Book cover (Image courtesy of Benyamin Cohen)
“I’ve tried to read other books about Einstein, but I never finished them,” actor and International Rescue Committee spokesperson Mandy Patinkin said of Cohen’s new book. “Benyamin has a tremendous sense of humor, and he displays it in the telling of our universal connection to one of the greatest gifts to humanity, Albert Einstein. I promise, if you pick up this book, you’ll never want to put it down.”

The list of Einstein’s activism efforts runs deep.

He fought for the persecuted Scottsboro Boys, nine Black teens accused of raping two white women in 1931. And he worked to end lynching of Blacks in the American South, Cohen said. When world-famous contralto Marian Anderson, who was Black, came to perform at Princeton University but was barred from staying at the town’s whites-only hotels, Einstein put her up in his home.

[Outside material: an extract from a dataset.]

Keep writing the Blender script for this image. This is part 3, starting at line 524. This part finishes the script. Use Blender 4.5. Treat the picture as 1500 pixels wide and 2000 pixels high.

“I can escape the feeling of complicity only by speaking out,” Einstein once said.

As a political figure, Einstein helped groups of German Jews relocate to Mexico and to Alaska, Cohen said. In the aftermath of the Holocaust, Einstein voiced support for Zionism and founding a Jewish state, going so far as to travel around the U.S. raising money for Israeli independence.

Einstein’s archives — some 85,000 documents strong — are held in Israel, at Jerusalem’s Hebrew University, which Einstein helped to start. The officials behind those archives broke ground this summer on a museum dedicated to Einstein that will be the largest of its kind in the world.

Cohen is busy online, too. He typically posts to Einstein’s social media accounts 10 times a day and that dedication is reflected in followers; across platforms, 20 million people follow Albert Einstein. That’s more than the number who follow actor Tom Hanks.

The followers have made Einstein one of the most popular dead celebrities in social media spheres. And the number of followers keeps growing by about 10% each year since Cohen took over in 2017.

“John Wayne’s on social media,” Cohen joked. “And he’s got nothing to say.”

Cohen, who occasionally treks the 90-minute door-to-door from Morgantown to Pittsburgh to get good kosher food, is the son of an Orthodox rabbi — and sees his own spirituality, though not observant in religious practice, in Einstein.

“He was always seeking answers,” he said, “and looking at the universe.”

“I wrote this book for other people like me,” Cohen said. “I am sure a physicist will read this book and find mistakes in it. But I want to share how Einstein is relevant today.”

Jodi Rudoren, editor-in-chief of the Forward, thinks Cohen is the right man to tell this unique, and sometimes humorous, story.

“(Cohen) is a completely unique character that I think the best fiction writer couldn’t come up with as an example of a Jewish newsman,” she said. “He just kind of lives and breathes news and Jews — and he’s really obsessively on top of pop culture.”

The Forward editor admits it’s “very hard to break news” to Cohen. He’s kind of a news junkie.

“It doesn’t work so well for his sleep,” Rudoren laughed. “He lives it, he breathes it and he curates it for our readers.”

Rudoren likes Cohen’s tone when he’s writing about Einstein. It makes the iconic figure relatable, and fun to get to know.

“(With Cohen) you’re never going to get a pretentious sentence,” she said. “I think that is one of Benyamin’s superpowers — to write and speak the way normal people do.”

“Normal people” in Pittsburgh soon might get to interact with Cohen in person. He’s been invited to speak this fall at Congregation Beth Shalom in Squirrel Hill, as part of the synagogue’s science and religion speaker series. PJC

Justin Vellucci is a freelance writer living in Pittsburgh.